In school closings, the district cites enrollment declines and how much it costs to educate students and operate schools. How do you respond to that idea?

The argument about scale and educating fewer kids, I think is a complicated one because as of now there has not been any analysis showing we saved money from this. (A report by the University of Chicago Consortium said the district can’t point to any savings, yet). Unless I missed it, there has not actually been a final assessment on the part of CPS of how much money this cost and if we indeed saved any money.

Aside from that, this question of efficiency and how many kids you can fit in a building and how much it costs, those questions only seem to come up when it has to do with poor kids. If you send your kids to private school or any kind of elite school, small class sizes are touted as being beneficial. It’s only when you’re talking about poor black kids the question becomes how many can we jam into a building and if it’s not efficient we need to close it.

Eve Ewing
PHOTO: Hayveyah McGowan
An illustration of poet and scholar Eve Ewing.

Can the school district afford a policy that doesn’t close schools?

It’s not that school closings are always bad, that’s not the argument of the book. The question is:  Is it possible for us to do this in a way that is humane, that is caring, that provides full acknowledgment of the emotional aftermath it presents for people, and is it possible to do it in a way that includes the people most affected at the table with something to say about their own lives and own conditions?

The problem is at this point there’s such a long history of mistrust that even if we have to close schools tomorrow and CPS comes up with a process that was amazingly transparent and participatory, people would still not trust the district! There’s a long hard road that has to be walked in this city to rebuild trust in all these institutions. The question is are people in power willing to walk it with us.

What would a school closing process look like that wasn’t racist?

To answer that question you would need to begin by asking it of the people in the school you would want to close. Parents, teachers, students, community members.
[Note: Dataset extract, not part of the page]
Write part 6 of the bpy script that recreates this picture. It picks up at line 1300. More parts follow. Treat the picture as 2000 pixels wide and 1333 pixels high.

I’m talking about truly asking questions of what people need, being willing to listen even if it’s something you don’t want to hear, and being willing to take that wisdom and those needs into account.

When we look back at Rahm Emanuel’s political legacy in Chicago, where will the school closings fit in?

I think that his political career did and has done a great deal of harm in many areas of the city. The school closings are a very large tip of a very large iceberg. I think for a lot of people it was a very definitive moment. He did something that Mayor [Richard] Daley, his predecessor, had already done, but had done it more slowly over time in a way that didn’t galvanize people’s reactions in the same way. The school closures were loud, they were visible, they were hurtful, and we are still feeling the aftereffects. I think for a lot of people that will be the definitive decision of his mayoral run.

Eve Ewing
Eve Ewing reading from her first book, a collection of poetry titled “Electric Arches.”